En la recepción -tengo una mochila azul en el hombro derecho y una cazadora que no parece que vaya a necesitar colgada de la mano izquierda- están Rubén, Vanessa, Paco Cifuentes, Lara y Marian. Casualidades. Ellos se registran y van a lo suyo: Paco y Lara, a preparar cosas para esta noche -él canta, ella recita, Felipe Benítez Reyes al final no va a poder venir por un pequeño accidente doméstico que le ha imposibilitado el viaje, me comentan, y yo lo lamento infinito, porque realmente quería ver a Felipe, ese tipo encantador-, Rubén, Vanessa y Marian hacia la puerta de salida.

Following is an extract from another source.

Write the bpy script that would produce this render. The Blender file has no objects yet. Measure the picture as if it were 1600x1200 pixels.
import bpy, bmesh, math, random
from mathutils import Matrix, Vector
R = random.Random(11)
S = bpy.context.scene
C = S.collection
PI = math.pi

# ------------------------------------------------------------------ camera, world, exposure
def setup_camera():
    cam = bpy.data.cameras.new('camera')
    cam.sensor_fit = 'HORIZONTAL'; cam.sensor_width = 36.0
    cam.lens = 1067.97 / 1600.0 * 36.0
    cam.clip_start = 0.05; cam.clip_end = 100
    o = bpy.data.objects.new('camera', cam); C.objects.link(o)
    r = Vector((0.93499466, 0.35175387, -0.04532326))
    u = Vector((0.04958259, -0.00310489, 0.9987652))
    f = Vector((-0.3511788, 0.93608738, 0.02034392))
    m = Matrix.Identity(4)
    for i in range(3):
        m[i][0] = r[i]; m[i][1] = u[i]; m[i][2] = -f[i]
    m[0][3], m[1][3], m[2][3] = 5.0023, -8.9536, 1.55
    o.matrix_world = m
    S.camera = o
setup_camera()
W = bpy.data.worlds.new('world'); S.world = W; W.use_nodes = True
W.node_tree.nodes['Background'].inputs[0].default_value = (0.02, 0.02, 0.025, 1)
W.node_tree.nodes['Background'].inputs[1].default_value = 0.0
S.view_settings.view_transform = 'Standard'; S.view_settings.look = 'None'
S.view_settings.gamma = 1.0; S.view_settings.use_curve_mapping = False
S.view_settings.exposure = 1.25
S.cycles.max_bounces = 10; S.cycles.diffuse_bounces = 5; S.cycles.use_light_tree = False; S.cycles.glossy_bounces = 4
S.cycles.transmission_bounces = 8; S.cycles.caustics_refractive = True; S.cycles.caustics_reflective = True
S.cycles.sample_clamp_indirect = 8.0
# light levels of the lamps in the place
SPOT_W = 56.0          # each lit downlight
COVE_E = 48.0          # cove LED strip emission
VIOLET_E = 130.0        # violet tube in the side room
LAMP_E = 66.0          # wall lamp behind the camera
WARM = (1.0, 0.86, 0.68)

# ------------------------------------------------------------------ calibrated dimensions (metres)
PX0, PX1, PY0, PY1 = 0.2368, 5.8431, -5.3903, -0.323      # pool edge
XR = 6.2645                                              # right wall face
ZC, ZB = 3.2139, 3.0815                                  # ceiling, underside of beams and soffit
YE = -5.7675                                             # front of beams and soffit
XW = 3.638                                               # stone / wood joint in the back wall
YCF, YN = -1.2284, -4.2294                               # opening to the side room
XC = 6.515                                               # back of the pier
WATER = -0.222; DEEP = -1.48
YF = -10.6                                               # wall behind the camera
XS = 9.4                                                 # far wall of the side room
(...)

Y ahí me quedo yo. Un poco como me quedo en los conciertos de Galileo. Solo en una recepción enorme y dando datos y mostrando con orgullo mi nuevo DNI -cualquiera que conociera el viejo, tiene que entenderme- y subiendo cinco plantas de ascensor hasta llegar a una habitación enorme, con una cama enorme que dice "ojalá estuvieras aquí" -o quizás no lo dice y sólo soy yo el que lo piensa-, una televisión de plasma y un calor impropio.
Y sí, pienso en llamar al Servicio de Habitaciones, porque parece que mi estado de ánimo actual y las vistas -dan a un parking lleno de coches y a un polígono industrial con centro comercial al fondo, la M de McDonald´s elevándose sobre los edificios, silueteada frente a las montañas- piden Servicio de Habitaciones, pero los precios lo impiden, y acabo allí, en el paraíso prometido de la M y me pierdo entre niños y adolescentes de una ciudad en la que fui feliz al menos dos veces, hace más de dos años, y espero, confío, en que no me guarde rencor por tenerla tan abandonada.
Ella sabe que no ha sido culpa mía.
O eso espero.
En cuatro horas: Lara, Paco y Carlos Chaouen.